The year that we do not mention Peter Sagan as a World Championship contender is the one where he’s not on the startlist at all. Though his stars have unquestionably faded, there remains a twinkle in his eye that precludes ruling him out entirely. A fourth sets of stripes would see him stand alone on that number. Wouldn’t that be something?
And wouldn’t it be something to see Stefan Kung atop a World Championship podium after he’s come close to glory on so many occasions? The Swiss will feel certain that it should have been him in the time trial, and will have spent much of the week since analysing his run, poring over where he could have found the three seconds. He might find them, or their equivalent on Sunday.
Alberto Bettiol is the potential surprise package of this race.
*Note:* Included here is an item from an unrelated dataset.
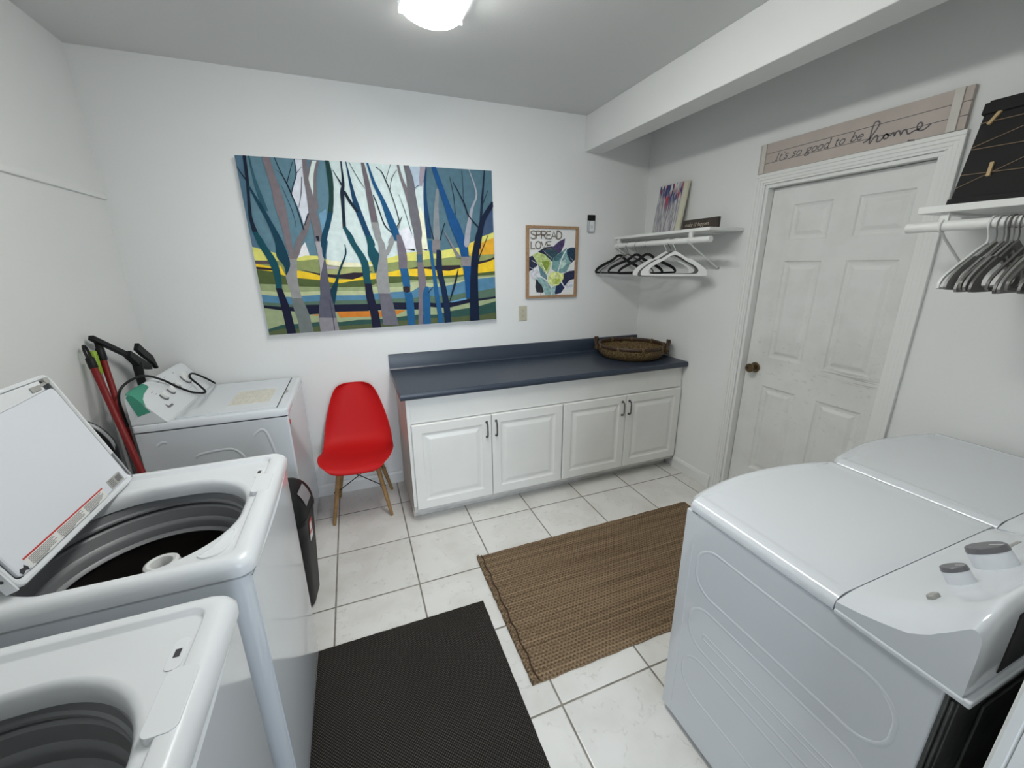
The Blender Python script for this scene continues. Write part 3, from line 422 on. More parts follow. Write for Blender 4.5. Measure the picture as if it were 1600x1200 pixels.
# ------------------------------------------------------------ ceiling lamp
LX, LY0, LY1 = -1.893, -2.12, -.905
t = thing('ceiling_lamp', 'long fluorescent ceiling lamp with a glowing white wraparound lens', 'lamp', (LX, (LY0+LY1)/2, HC))
hl = (LY1-LY0)/2
b = MB(); b.box(-.115, .115, -hl+.01, hl-.01, -.034, -.0005); b.build('lamp_housing', M['enamel_matte'], t, smooth=False, bevel=.004)
pr = [(.128*math.sin(math.radians(a))/math.sin(math.radians(72)), -.032-.054*(math.cos(math.radians(a))-math.cos(math.radians(72)))/(1-math.cos(math.radians(72)))) for a in range(-72, 73, 6)]
b = MB(); b.loft([[(x, y, z) for x, z in [(.1285, -.028), (-.1285, -.028)]+pr] for y in (-hl, hl)]); ln = b.build('lamp_lens', M['lens'], t)
b = MB()
for s in (-1, 1): b.box(s*.1305-.0025, s*.1305+.0025, -hl, hl, -.034, -.020); b.box(-.133, .133, s*(hl+.002)-.003, s*(hl+.002)+.003, -.050, -.012)
b.build('lens_frame', M['enamel_matte'], t, smooth=False)

# ------------------------------------------------------------ painting of trees
def flat_art(mb, data, w, h, mats, y_face, x0, z0, lift=.0001, table=None, var=(26, .09), k_=.66, xs=1.):
    """each painted area is a thin facet on the canvas"""
    for i, (c, l) in enumerate(data):
        pts = [(l[2*k]/1000*xs, l[2*k+1]/1000) for k in range(len(l)//2)]
        cl = []
        for p in pts:
            if not cl or (abs(p[0]-cl[-1][0])+abs(p[1]-cl[-1][1])) > 1e-6: cl.append(p)
        tri = tessellate_polygon([[Vector((u, v, 0)) for u, v in cl]])
        if c not in table: table[c] = len(mats); mats.append(pmat('paint_%d_%d_%d' % c, alb(*c, k=k_), .7, spec=.2, var=var))
        d = y_face-.0003-i*lift
        mb.add([(x0+u, d, z0+v) for u, v in cl], [tuple(f) for f in tri], table[c])
t = thing('landscape_painting', 'large unframed canvas of grey and blue tree trunks over yellow and green hills', 'painting', (-2.838, 0, 1.199), rot=(0, math.radians(-.8), 0))
b = MB(); b.box(0, 1.508, -.034, -.003, 0, 1.01); b.build('canvas', M['poster'], t, smooth=False, bevel=.002)
b = MB(); mats = []; flat_art(b, PAINT, 1.52, 1.01, mats, -.034, 0, 0, table={}, k_=.84, xs=1.508/1.52); b.build('painted_scene', mats, t, smooth=False, recalc=False)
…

He’ll have a solid set of support staff in service, and they should be all-in for him. It’s been a quiet season for the Italian but his talent is undeniable and he would not look out of place wearing rainbows.

⭐ - REMCO EVENEPOEL, BENOIT COSNEFROY

Remco Evenepoel will be mentioned among the contenders for any race for which he pins on a number. But for the expectation that he will be riding fully in service to Van Aert, his name would have come up far sooner. We had the same assumption last year, however, and we all saw how that went. Evenepoel should - seems to - have learned his lesson since then, and has become a more mature version of himself. He shouldn’t go rogue, but he could serve as a valuable back-up for the Belgians.
Cosnefroy was not supposed to be in Australia, but the Frenchman clearly got a good last minute deal, as he hopped on a flight a couple of days ago. If Alaphilippe doesn’t have the legs for Wollongong, then it’s reasonable to expect that Benoit will. His win at the recent GP de Quebec was the highlight of his career so far, and the three riders immediately behind him there are among those already mentioned here. Cosnefroy is a rider whose time has come.